Have a privacy policy that is easily accessible through the app stores, clearly tells users what information your app collects, and explains how you use, share, and secure that information.

In your notices, consider explaining why you are collecting users’ data. For instance, if you offer a cycling app, instead of simply stating that it “wants to access your location,” you might state that “it would like to collect your location information to track the distance cycled.” People might be less wary of your data collection practices if they understand the purpose behind it.

In addition to written notice, you can use icons, lights, or other methods to indicate, for example, that an update is available, or that a device is currently collecting or sharing information. Dashboards also can help consumers to find apps’ privacy and security settings and tailor them to their own comfort level.

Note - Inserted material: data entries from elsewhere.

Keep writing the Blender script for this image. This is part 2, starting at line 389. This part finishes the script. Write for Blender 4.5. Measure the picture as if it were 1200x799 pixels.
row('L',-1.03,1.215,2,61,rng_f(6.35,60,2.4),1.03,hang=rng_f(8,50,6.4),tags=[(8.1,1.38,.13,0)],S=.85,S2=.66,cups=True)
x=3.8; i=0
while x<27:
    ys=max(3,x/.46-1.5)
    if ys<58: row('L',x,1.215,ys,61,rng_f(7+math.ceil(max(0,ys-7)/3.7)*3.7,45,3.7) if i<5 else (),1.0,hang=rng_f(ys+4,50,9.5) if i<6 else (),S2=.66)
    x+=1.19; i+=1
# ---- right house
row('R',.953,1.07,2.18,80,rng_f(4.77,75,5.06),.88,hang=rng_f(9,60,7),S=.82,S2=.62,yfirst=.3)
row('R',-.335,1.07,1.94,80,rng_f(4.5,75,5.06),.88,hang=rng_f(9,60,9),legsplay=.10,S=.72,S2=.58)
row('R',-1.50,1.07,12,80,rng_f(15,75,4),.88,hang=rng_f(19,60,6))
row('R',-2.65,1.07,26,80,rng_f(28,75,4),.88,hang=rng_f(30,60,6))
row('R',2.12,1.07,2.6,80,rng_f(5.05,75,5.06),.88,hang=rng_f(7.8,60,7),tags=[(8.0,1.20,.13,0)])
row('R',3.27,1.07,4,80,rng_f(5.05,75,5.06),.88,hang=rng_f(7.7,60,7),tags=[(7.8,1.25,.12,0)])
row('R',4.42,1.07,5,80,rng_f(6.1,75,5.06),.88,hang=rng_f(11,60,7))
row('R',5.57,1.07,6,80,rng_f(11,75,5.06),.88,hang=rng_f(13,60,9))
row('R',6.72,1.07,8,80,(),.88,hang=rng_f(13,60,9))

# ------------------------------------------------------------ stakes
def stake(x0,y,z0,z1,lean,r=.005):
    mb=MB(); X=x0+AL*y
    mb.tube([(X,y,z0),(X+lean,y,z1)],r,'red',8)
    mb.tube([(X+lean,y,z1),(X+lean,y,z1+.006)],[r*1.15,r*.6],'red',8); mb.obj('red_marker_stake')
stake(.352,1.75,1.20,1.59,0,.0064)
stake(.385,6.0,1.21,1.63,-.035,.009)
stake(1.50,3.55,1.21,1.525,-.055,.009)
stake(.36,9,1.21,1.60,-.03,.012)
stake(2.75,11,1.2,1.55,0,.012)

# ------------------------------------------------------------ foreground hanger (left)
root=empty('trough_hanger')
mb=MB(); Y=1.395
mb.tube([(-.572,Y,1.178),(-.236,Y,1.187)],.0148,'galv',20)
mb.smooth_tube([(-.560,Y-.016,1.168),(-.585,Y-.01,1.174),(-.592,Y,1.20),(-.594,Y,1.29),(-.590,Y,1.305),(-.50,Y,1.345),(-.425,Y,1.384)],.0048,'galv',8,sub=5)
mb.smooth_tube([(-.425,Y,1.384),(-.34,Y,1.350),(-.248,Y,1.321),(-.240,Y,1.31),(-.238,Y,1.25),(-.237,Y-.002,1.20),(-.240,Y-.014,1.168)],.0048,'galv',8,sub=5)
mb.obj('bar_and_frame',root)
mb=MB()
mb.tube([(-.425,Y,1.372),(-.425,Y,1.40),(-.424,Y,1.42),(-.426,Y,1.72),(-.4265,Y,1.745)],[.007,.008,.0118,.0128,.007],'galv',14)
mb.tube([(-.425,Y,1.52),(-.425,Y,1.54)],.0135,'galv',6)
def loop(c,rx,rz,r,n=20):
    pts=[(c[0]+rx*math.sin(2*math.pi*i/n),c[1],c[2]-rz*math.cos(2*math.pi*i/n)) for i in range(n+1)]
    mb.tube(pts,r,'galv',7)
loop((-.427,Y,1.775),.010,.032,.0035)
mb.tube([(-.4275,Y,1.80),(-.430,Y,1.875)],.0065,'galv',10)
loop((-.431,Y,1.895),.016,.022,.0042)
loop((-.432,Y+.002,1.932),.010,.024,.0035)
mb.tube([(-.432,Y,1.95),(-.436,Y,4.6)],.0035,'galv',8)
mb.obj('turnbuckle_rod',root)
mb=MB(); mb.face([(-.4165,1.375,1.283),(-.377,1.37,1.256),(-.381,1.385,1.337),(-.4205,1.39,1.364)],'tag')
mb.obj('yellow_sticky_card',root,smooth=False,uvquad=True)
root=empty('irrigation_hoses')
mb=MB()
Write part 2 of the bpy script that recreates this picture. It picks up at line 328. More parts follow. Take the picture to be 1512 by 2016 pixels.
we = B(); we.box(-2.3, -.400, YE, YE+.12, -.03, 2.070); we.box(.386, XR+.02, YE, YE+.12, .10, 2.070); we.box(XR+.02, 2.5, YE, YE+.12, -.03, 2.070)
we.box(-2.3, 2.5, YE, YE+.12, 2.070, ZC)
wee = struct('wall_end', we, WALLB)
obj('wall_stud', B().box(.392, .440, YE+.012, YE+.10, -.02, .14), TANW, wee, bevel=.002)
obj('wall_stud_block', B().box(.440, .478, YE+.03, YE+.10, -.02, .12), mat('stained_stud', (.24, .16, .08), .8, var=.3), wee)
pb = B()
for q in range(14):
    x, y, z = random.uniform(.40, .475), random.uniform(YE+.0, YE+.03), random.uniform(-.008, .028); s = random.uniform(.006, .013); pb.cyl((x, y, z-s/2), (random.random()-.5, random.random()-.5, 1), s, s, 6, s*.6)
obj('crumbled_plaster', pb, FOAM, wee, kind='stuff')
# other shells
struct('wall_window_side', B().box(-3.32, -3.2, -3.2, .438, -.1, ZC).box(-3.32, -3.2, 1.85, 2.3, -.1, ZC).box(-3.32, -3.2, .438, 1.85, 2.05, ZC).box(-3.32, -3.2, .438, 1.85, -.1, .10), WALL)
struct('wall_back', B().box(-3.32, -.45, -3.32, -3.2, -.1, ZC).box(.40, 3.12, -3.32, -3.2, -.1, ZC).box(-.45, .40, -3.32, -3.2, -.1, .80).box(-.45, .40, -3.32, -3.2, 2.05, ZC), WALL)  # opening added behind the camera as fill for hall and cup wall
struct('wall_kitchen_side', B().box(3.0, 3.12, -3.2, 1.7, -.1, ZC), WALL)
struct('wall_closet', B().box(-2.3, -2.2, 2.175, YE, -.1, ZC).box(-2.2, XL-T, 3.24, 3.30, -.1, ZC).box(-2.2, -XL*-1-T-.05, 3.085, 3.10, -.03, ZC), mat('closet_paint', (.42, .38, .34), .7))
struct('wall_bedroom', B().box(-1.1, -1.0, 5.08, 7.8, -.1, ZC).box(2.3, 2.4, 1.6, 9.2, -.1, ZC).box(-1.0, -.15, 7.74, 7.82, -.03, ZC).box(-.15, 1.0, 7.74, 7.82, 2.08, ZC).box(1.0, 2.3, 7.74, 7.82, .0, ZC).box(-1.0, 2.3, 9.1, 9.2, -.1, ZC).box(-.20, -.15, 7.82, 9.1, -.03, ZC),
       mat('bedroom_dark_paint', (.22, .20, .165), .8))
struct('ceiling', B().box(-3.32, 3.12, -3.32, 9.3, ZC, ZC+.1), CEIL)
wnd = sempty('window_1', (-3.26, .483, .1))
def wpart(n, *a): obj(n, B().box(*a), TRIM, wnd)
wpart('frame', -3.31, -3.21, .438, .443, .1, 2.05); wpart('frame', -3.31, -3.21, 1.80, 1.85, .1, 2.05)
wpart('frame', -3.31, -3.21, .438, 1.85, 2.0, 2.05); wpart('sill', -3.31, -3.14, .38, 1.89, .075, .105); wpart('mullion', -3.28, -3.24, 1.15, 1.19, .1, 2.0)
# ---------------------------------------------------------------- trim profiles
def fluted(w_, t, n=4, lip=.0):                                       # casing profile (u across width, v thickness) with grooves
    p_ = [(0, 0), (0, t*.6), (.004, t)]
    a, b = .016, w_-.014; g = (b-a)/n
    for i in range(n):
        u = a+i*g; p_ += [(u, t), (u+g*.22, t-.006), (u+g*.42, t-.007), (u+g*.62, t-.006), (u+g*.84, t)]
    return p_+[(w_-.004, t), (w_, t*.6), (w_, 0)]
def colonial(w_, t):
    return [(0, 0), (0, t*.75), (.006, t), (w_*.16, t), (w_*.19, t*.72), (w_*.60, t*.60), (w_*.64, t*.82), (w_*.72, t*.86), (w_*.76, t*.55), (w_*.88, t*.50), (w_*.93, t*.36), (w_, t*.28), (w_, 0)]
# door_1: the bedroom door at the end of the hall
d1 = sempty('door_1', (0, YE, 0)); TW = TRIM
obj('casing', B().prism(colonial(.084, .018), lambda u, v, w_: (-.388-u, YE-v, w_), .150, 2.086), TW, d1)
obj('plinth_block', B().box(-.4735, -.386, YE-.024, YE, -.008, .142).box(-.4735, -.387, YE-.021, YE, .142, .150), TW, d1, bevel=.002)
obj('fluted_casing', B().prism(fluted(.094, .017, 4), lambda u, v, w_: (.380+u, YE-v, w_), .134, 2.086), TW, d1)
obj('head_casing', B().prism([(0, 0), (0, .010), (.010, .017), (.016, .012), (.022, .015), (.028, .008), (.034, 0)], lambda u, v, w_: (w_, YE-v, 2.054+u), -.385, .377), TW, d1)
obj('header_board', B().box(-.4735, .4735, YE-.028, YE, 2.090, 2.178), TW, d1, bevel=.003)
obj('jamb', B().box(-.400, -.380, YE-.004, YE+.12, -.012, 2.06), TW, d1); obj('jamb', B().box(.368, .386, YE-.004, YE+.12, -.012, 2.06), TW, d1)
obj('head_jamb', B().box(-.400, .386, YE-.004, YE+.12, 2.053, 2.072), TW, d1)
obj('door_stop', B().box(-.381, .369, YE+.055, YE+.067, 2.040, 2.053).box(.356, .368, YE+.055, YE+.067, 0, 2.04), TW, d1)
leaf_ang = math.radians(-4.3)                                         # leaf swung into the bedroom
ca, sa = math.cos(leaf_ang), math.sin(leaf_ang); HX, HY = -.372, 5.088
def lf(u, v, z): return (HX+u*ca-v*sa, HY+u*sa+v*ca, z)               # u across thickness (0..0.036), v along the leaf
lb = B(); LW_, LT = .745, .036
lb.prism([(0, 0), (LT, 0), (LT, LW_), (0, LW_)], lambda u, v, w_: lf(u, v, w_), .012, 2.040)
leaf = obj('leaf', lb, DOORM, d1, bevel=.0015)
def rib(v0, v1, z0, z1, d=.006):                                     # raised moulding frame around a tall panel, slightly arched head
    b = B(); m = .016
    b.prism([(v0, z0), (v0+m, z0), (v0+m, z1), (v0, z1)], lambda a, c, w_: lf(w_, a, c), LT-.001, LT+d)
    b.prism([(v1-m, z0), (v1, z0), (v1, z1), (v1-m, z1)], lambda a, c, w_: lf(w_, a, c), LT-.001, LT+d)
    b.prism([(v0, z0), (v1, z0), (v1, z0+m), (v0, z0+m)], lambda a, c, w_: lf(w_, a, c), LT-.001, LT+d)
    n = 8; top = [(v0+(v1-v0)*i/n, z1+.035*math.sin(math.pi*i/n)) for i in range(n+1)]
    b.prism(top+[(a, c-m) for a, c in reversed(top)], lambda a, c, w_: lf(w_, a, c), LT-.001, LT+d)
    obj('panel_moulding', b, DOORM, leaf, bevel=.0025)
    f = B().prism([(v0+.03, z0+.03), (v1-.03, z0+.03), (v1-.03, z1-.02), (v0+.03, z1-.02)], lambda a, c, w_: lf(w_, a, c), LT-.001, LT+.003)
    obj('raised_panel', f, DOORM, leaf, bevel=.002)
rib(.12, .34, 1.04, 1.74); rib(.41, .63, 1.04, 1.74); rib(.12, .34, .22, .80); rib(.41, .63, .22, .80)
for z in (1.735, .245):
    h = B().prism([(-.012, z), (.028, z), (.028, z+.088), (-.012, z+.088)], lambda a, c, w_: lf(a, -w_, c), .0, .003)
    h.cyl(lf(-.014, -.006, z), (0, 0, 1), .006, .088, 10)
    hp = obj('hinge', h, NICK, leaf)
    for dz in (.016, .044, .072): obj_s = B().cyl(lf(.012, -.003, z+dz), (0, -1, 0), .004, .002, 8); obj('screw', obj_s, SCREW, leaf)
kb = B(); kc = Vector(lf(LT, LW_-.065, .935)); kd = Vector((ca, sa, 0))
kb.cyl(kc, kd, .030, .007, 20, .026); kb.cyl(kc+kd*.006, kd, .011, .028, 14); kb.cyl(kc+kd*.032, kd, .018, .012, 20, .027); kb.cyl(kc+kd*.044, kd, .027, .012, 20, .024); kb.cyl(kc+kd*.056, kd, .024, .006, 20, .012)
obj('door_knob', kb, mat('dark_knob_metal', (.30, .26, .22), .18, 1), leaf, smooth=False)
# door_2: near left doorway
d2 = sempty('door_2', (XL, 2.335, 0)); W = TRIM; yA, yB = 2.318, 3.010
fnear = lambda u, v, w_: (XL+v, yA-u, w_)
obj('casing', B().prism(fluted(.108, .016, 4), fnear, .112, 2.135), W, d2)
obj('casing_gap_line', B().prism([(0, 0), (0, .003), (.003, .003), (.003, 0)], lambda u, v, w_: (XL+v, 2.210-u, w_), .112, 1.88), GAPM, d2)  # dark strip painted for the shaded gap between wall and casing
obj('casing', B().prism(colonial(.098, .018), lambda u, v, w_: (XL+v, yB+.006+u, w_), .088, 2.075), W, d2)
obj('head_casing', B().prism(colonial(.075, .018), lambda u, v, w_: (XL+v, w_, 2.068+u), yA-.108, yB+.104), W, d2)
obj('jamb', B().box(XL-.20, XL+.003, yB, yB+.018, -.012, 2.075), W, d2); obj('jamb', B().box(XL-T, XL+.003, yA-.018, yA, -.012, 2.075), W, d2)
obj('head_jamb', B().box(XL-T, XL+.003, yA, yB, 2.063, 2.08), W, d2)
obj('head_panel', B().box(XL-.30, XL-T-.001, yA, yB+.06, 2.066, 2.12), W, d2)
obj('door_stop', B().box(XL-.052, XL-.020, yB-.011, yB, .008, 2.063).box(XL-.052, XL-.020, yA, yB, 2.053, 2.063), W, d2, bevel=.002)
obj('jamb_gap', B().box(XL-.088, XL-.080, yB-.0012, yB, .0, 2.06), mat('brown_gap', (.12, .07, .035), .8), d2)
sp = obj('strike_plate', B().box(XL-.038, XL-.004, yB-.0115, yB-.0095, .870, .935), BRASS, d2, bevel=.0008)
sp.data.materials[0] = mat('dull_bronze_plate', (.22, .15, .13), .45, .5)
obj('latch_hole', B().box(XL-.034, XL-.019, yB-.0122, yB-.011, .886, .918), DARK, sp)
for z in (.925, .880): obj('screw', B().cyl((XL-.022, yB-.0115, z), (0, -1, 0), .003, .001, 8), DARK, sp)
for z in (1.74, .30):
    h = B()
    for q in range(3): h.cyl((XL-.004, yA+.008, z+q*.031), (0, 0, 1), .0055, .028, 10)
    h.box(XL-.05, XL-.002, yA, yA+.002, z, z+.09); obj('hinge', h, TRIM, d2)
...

  • How informative and accessible is your privacy policy? Don’t cut and paste your policy from another app. Consider additional methods to help users access and understand your policy. These include making your privacy policy accessible on a website that users can access from a computer (where they will have a larger screen to read it), offering to email it to users, and providing a short policy with links to a longer policy with more information. Finally, don’t forget to update your privacy policy if your practices change.
  • How do you tell people about enhanced security features in your product? One option, for instance, would be to use a set-up wizard to walk users through the process of implementing security features. Another option would be to showcase security tools in an initial registration screen and explain how people can use those tools most effectively. After that, let users choose to receive important information from you via email or text.